Further, the claim of securing the amount was predicated on (i) a possible terminating of VOMA, (ii) and the argument that the respondent would be liable to pay for termination during the lock-in period. Rejecting the submission, held, the agreement did not specify a consequence of termination, and the court cannot rewrite the contract.
The court also referred to cases analysing the difference between “debt” and “damages”. It said the observations made in those cases applied, i.e., debt is an existing obligation to pay, and damages require adjudication and are payable on the fiat of a court. It held that if the petitioner proves wrongful termination, it would be entitled to damages on proof of loss. Further, Section 9 (ii) (b) ACA cannot be construed to read into it “in rem” jurisdiction.

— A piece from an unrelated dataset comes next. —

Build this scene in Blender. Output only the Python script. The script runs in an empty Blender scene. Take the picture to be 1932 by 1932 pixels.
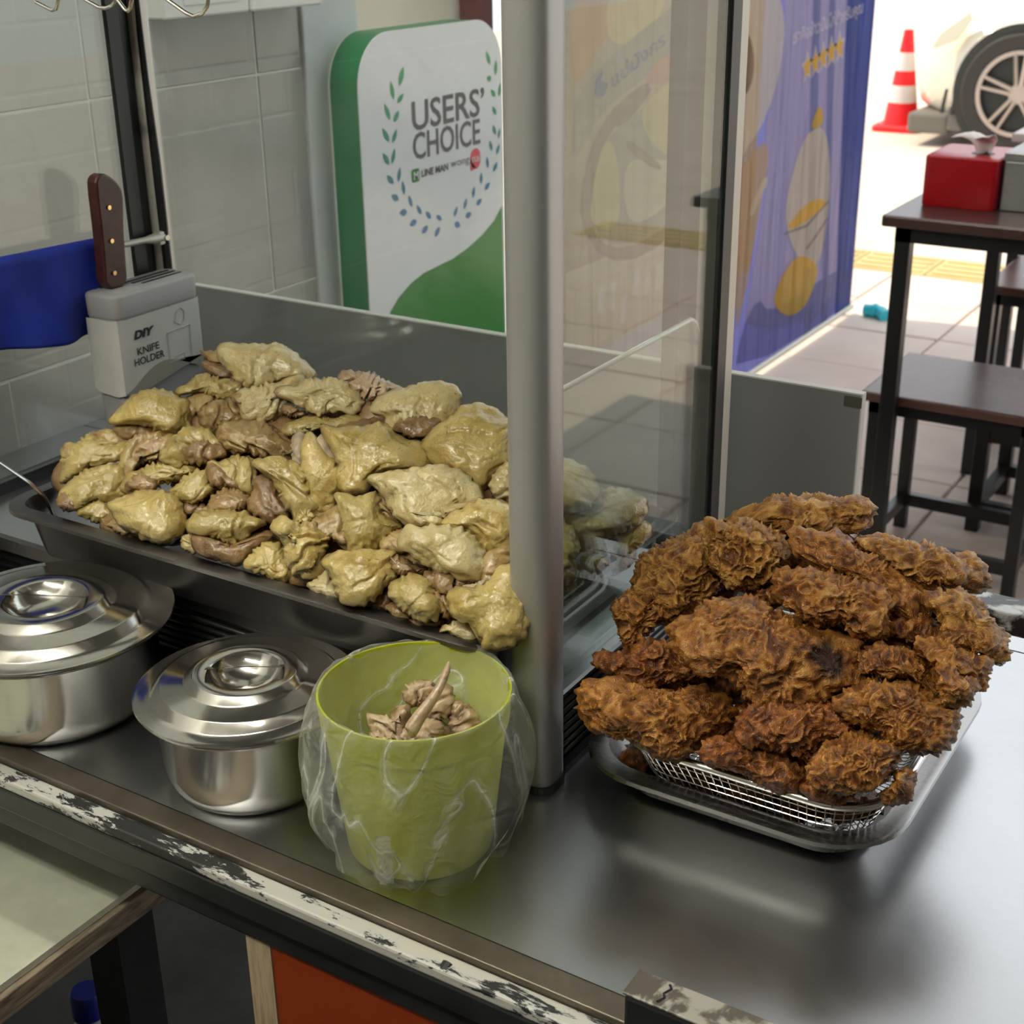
import bpy, math, random
import numpy as np
from mathutils import Vector, Matrix

# ------------------------------------------------------------------ camera, light, exposure
SC = bpy.context.scene
COL = SC.collection
YAW, PITCH, ROLL, FPX, CZ = -0.566046, 0.407225, 0.01503, 2675.3, 1.32
def cam_axes():
    cy, sy = math.cos(YAW), math.sin(YAW)
    f = np.array([sy*math.cos(PITCH), cy*math.cos(PITCH), -math.sin(PITCH)])
    r = np.array([cy, -sy, 0.0]); d = np.cross(f, r)
    cr, sr = math.cos(ROLL), math.sin(ROLL)
    return cr*r+sr*d, -sr*r+cr*d, f          # right, down, forward
CR, CD, CF = cam_axes()
CAM = np.array([0.0, 0.0, CZ])
cam_data = bpy.data.cameras.new('camera'); cam = bpy.data.objects.new('camera', cam_data); COL.objects.link(cam)
m = Matrix.Identity(4)
for i in range(3):
    m[i][0] = CR[i]; m[i][1] = -CD[i]; m[i][2] = -CF[i]; m[i][3] = CAM[i]
cam.matrix_world = m
cam_data.sensor_width = 36; cam_data.lens = 36*FPX/1932; cam_data.clip_start = 0.02; cam_data.clip_end = 200
cam_data.dof.use_dof = True; cam_data.dof.focus_distance = 1.02; cam_data.dof.aperture_fstop = 16
SC.camera = cam
SC.view_settings.view_transform = 'Standard'; SC.view_settings.look = 'None'
SC.view_settings.gamma = 1; SC.view_settings.use_curve_mapping = False
SC.view_settings.exposure = 0.5
SC.cycles.max_bounces = 10; SC.cycles.transparent_max_bounces = 24; SC.cycles.glossy_bounces = 5
SC.cycles.use_denoising = True; SC.cycles.sample_clamp_indirect = 6
SC.cycles.caustics_reflective = False; SC.cycles.caustics_refractive = False

world = bpy.data.worlds.new('sky'); SC.world = world; world.use_nodes = True
wn = world.node_tree.nodes; wl = world.node_tree.links
bg = wn['Background']; bg.inputs['Strength'].default_value = 1.15; bg.inputs[0].default_value = (0.93, 0.97, 1.0, 1)      # bright hazy white sky
sun = bpy.data.lights.new('sun', 'SUN'); sun.energy = 3.0; sun.color = (1.0, 0.83, 0.60); sun.angle = math.radians(0.8)
so = bpy.data.objects.new('sun', sun); COL.objects.link(so)
so.rotation_euler = Vector((0.60, 0.09, -0.79)).to_track_quat('-Z', 'Y').to_euler()

def ray(px, py):
    return CR*((px-966)/FPX) + CD*((py-966)/FPX) + CF
def at(px, py, **k):                       # the point seen at a pixel of the photograph on the plane x=, y= or z=
    d = ray(px, py); (a, v), = k.items(); i = 'xyz'.index(a)
    return CAM + d*((v-CAM[i])/d[i])
def onplane(px, py, p0, n):
    d = ray(px, py); p0 = np.array(p0, float); n = np.array(n, float)
    return CAM + d*((p0-CAM).dot(n)/d.dot(n))

# ------------------------------------------------------------------ materials
def newmat(name):
    mt = bpy.data.materials.new(name); mt.use_nodes = True
    nt = mt.node_tree; b = nt.nodes['Principled BSDF']
    return mt, nt, b
def N(nt, typ, **kw):
    n = nt.nodes.new(typ)
    for k, v in kw.items(): setattr(n, k, v)
    return n
def ramp(nt, fac, stops):
    r = nt.nodes.new('ShaderNodeValToRGB'); e = r.color_ramp.elements
    while len(e) > 1: e.remove(e[-1])
    e[0].position = stops[0][0]; e[0].color = stops[0][1]
    for p, c in stops[1:]:
        x = e.new(p); x.color = c
    nt.links.new(fac, r.inputs[0]); return r
def c4(c): return (c[0], c[1], c[2], 1)
def coords(nt, scale=(1, 1, 1), kind='Object', rot=(0, 0, 0)):
    tc = nt.nodes.new('ShaderNodeTexCoord'); mp = nt.nodes.new('ShaderNodeMapping')
    mp.inputs['Scale'].default_value = scale; mp.inputs['Rotation'].default_value = rot
    nt.links.new(tc.outputs[kind], mp.inputs[0]); return mp.outputs[0]
def noise(nt, vec, scale, detail=4, rough=0.55, dist=0.0):
    n = nt.nodes.new('ShaderNodeTexNoise'); n.inputs['Scale'].default_value = scale
    n.inputs['Detail'].default_value = detail; n.inputs['Roughness'].default_value = rough; n.inputs['Distortion'].default_value = dist
    nt.links.new(vec, n.inputs['Vector']); return n.outputs[0]
def bump(nt, b, h, strength, dist):
    n = nt.nodes.new('ShaderNodeBump'); n.inputs['Strength'].default_value = strength; n.inputs['Distance'].default_value = dist
    nt.links.new(h, n.inputs['Height']); nt.links.new(n.outputs[0], b.inputs['Normal']); return n
def plain(name, col, rough=0.5, metal=0.0, var=0.0, vscale=8, bmp=0.0, bscale=60, spec=0.5, coat=0.0):
    mt, nt, b = newmat(name)
    b.inputs['Base Color'].default_value = c4(col); b.inputs['Roughness'].default_value = rough; b.inputs['Metallic'].default_value = metal
    b.inputs['Specular IOR Level'].default_value = spec; b.inputs['Coat Weight'].default_value = coat
    if var:
        f = noise(nt, coords(nt), vscale, 5, 0.6)
        lo = [max(0, x*(1-var)) for x in col]; hi = [min(1, x*(1+var)) for x in col]
        r = ramp(nt, f, [(0.3, c4(lo)), (0.7, c4(hi))]); nt.links.new(r.outputs[0], b.inputs['Base Color'])
    if bmp:
        bump(nt, b, noise(nt, coords(nt), bscale, 4), bmp, 0.002)
    return mt
def steel(name, col=(0.62, 0.62, 0.60), rough=0.28, dirs=(3, 120, 3), streak=0.12, smudge=0.5, aniso=0.0):
    mt, nt, b = newmat(name)
    b.inputs['Metallic'].default_value = 1.0
    f1 = noise(nt, coords(nt, dirs), 6, 5, 0.7)
    f2 = noise(nt, coords(nt), 7, 6, 0.65, 0.6)
    mx = N(nt, 'ShaderNodeMix', data_type='FLOAT'); mx.inputs[0].default_value = smudge
    nt.links.new(f1, mx.inputs[2]); nt.links.new(f2, mx.inputs[3])
    r = ramp(nt, mx.outputs[0], [(0.3, c4([x*0.82 for x in col])), (0.7, c4(col))])
    nt.links.new(r.outputs[0], b.inputs['Base Color'])
    rr = ramp(nt, mx.outputs[0], [(0.3, (rough-streak*0.7,)*3+(1,)), (0.7, (rough+streak,)*3+(1,))])
    nt.links.new(rr.outputs[0], b.inputs['Roughness'])
    bump(nt, b, f1, 0.03, 0.0003)
    return mt
def glass(name, tint=(0.93, 0.96, 0.94), base=0.045, dirt=0.02):
    mt = bpy.data.materials.new(name); mt.use_nodes = True; nt = mt.node_tree
    nt.nodes.remove(nt.nodes['Principled BSDF']); out = nt.nodes['Material Output']
    g = N(nt, 'ShaderNodeNewGeometry'); dp = N(nt, 'ShaderNodeVectorMath', operation='DOT_PRODUCT')
    nt.links.new(g.outputs['Normal'], dp.inputs[0]); nt.links.new(g.outputs['Incoming'], dp.inputs[1])
    ab = N(nt, 'ShaderNodeMath', operation='ABSOLUTE'); nt.links.new(dp.outputs['Value'], ab.inputs[0])
    om = N(nt, 'ShaderNodeMath', operation='SUBTRACT'); om.inputs[0].default_value = 1; nt.links.new(ab.outputs[0], om.inputs[1])
    pw = N(nt, 'ShaderNodeMath', operation='POWER'); pw.inputs[1].default_value = 5; nt.links.new(om.outputs[0], pw.inputs[0])
    ma = N(nt, 'ShaderNodeMath', operation='MULTIPLY_ADD'); ma.inputs[1].default_value = 1-base; ma.inputs[2].default_value = base
    nt.links.new(pw.outputs[0], ma.inputs[0])
    tr = N(nt, 'ShaderNodeBsdfTransparent'); tr.inputs[0].default_value = c4(tint)
    gl = N(nt, 'ShaderNodeBsdfGlossy'); gl.inputs['Roughness'].default_value = 0.01
    mx = N(nt, 'ShaderNodeMixShader'); nt.links.new(ma.outputs[0], mx.inputs[0]); nt.links.new(tr.outputs[0], mx.inputs[1]); nt.links.new(gl.outputs[0], mx.inputs[2])
    df = N(nt, 'ShaderNodeBsdfDiffuse'); df.inputs[0].default_value = (0.8, 0.8, 0.78, 1)
    sm = noise(nt, coords(nt, (1, 1, 1)), 9, 6, 0.7, 0.8)
    rr = ramp(nt, sm, [(0.35, (0, 0, 0, 1)), (0.8, (dirt*3, dirt*3, dirt*3, 1))])
    m2 = N(nt, 'ShaderNodeMixShader'); nt.links.new(rr.outputs[0], m2.inputs[0]); nt.links.new(mx.outputs[0], m2.inputs[1]); nt.links.new(df.outputs[0], m2.inputs[2])
    nt.links.new(m2.outputs[0], out.inputs[0])
    return mt
MT = {}
MT['counter'] = steel('brushed_counter_steel', (0.60, 0.61, 0.62), 0.30, (6, 120, 6), 0.04, 0.7)
MT['steel'] = steel('polished_steel', (0.63, 0.62, 0.59), 0.16, (2, 2, 60), 0.05, 0.6)
MT['lid'] = steel('lid_steel', (0.64, 0.62, 0.59), 0.13, (30, 30, 2), 0.06, 0.5)
MT['dark_tray'] = steel('dull_tray_steel', (0.20, 0.19, 0.185), 0.34, (2, 40, 2), 0.06, 0.5)
MT['tray'] = steel('tray_steel', (0.44, 0.43, 0.42), 0.26, (2, 30, 2), 0.06, 0.5)
MT['wire'] = plain('wire_steel', (0.72, 0.70, 0.66), 0.22, 1.0)
MT['alu'] = plain('anodised_aluminium', (0.42, 0.42, 0.415), 0.42, 0.55)
MT['alu_light'] = plain('pale_aluminium', (0.58, 0.56, 0.50), 0.45, 0.4)
MT['rubber'] = plain('black_rubber', (0.012, 0.013, 0.013), 0.42)
MT['black_paint'] = plain('black_paint', (0.016, 0.017, 0.018), 0.38, var=0.4, vscale=30)
MT['rib'] = plain('ribbed_dark_metal', (0.10, 0.10, 0.10), 0.30, 0.85)
MT['brown_strip'] = plain('greasy_steel_strip', (0.16, 0.135, 0.105), 0.42, 0.75, var=0.25, vscale=20)
MT['glass'] = glass('cabinet_glass')
MT['pane_edge'] = plain('polished_glass_edge', (0.80, 0.88, 0.86), 0.12, 0.0, spec=1.0, coat=1.0)
MT['board'] = plain('grey_board', (0.27, 0.265, 0.28), 0.5, var=0.06, vscale=5)
MT['board_edge'] = plain('white_board_edge', (0.72, 0.70, 0.68), 0.6)
MT['tape'] = plain('dark_tape', (0.10, 0.095, 0.075), 0.5)
MT['orange'] = plain('orange_laminate', (0.26, 0.036, 0.006), 0.45, var=0.08, vscale=3)
MT['white_pl'] = plain('white_plastic', (0.80, 0.80, 0.78), 0.45)
MT['grey_pl'] = plain('grey_plastic', (0.36, 0.36, 0.36), 0.42)
MT['label'] = plain('label_film', (0.66, 0.65, 0.62), 0.22, var=0.06, vscale=25, coat=0.5)
MT['label_taupe'] = plain('taupe_print', (0.36, 0.345, 0.30), 0.25, coat=0.5)
MT['ink'] = plain('black_ink', (0.012, 0.012, 0.012), 0.5)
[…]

Usually, in Section 9 ACA, orders against third parties are not made. Still, they can be made to restrain the third party to exercise an independent right vis-à-vis one of the parties to an arbitration agreement. Here, an order to arrest a ship owned by the non-signatories who had an independent right to repossess could not be made.
Lastly, the argument that Paul Strachan (the founder) was the moving spirit behind all the respondents was held a triable issue for arbitration. The court said that the corporate veil is not flimsy, and to lift or pierce it is an intricate exercise neither easily undertaken or accomplished.